It's a real-life version of the immortal "Star Trek" fantasy, where antimatter is crucial to speed the Starship Enterprise through the galaxy at warp drive, faster than the speed of light.
And although there's no warp drive in high-energy physics, the announcement marks a major achievement: For the first time, the scientists have stored 38 atoms of the antimatter called antihydrogen for a tiny fraction of a second.
But even greater success is near, said Joel Fajans, a physicist at the Lawrence Berkeley Laboratory, because the international group will soon be gathering much larger numbers of the antimatter atoms and storing them much longer - long enough for experiments that will seek to explain many of the most fundamental properties of the Big Bang that began the universe.
Fajans and Jonathan Wurtele, also a physics professor at UC Berkeley, joined with other Berkeley colleagues to conceive and design the sophisticated magnetic trap that successfully kept atoms of antimatter from destroying themselves the instant they hit the ordinary matter of the containers where they were made.
Fajans was in Geneva on Wednesday at a celebration of the achievement, and in a telephone interview he explained how cosmologists have long reasoned that the very first instant of the Big Bang must have produced equal amounts of antimatter and the ordinary matter that became all the galaxies, stars and planets.
"But the antimatter seems to have disappeared," Fajans said, "and no one knows why. It's one of the fundamental mysteries of the Big Bang, and now that we know how to store it, we'll soon have enough atoms of antimatter to hold in our hands long enough to study questions like how it behaves in real-world gravity, what its fundamental role was in the evolution of the universe and how it behaves when we excite it with laser beams."
Matter and antimatter are identical in form but opposite in their electric charge.
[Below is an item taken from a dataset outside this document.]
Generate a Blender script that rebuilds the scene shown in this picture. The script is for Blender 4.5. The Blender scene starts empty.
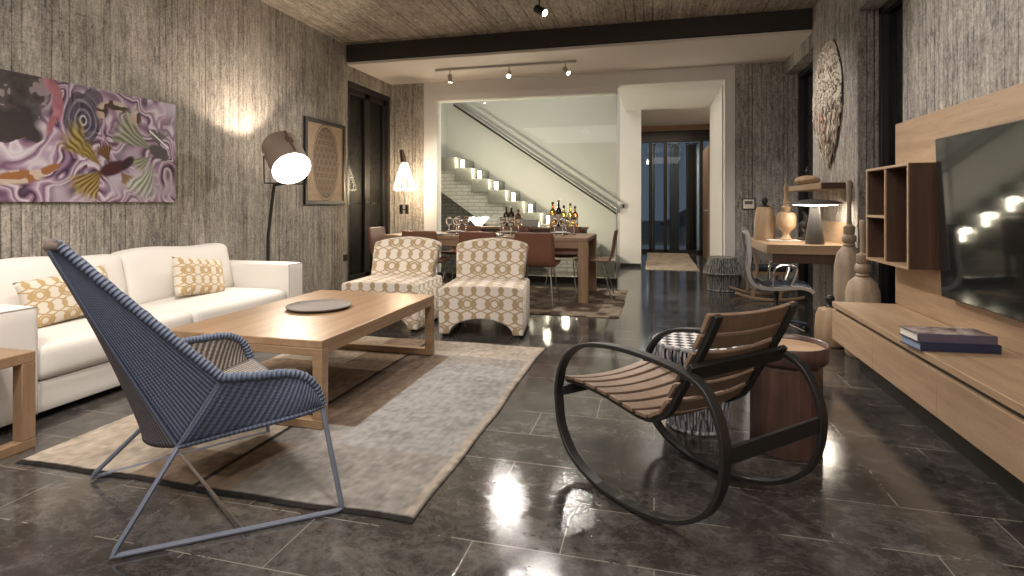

Ordinary hydrogen, the simplest element, is made of only two subatomic particles: a positively charged proton and a negatively charged electron orbiting around the proton like a planet around a star. Antihydrogen, thus, is made of an antiproton and an antielectron, now called a positron.
Scientists succeeded in making the first atoms of antihydrogen 15 years ago, and experiments at CERN, the European Center for Nuclear Research in Geneva, have since produced large quantities of them.
But keeping them from annihilating themselves was impossible until the Berkeley group tested the "octupole" magnetic trap that holds them in a powerful magnetic field at temperatures more than 400 degrees below zero. The Brookhaven National Laboratory fabricated the trap.
The Berkeley scientists are members of a physics team at CERN called the Antihydrogen Laser Physics Apparatus, or ALPHA. Their report, by 42 scientists from eight nations, is published today in the online version of the journal Nature.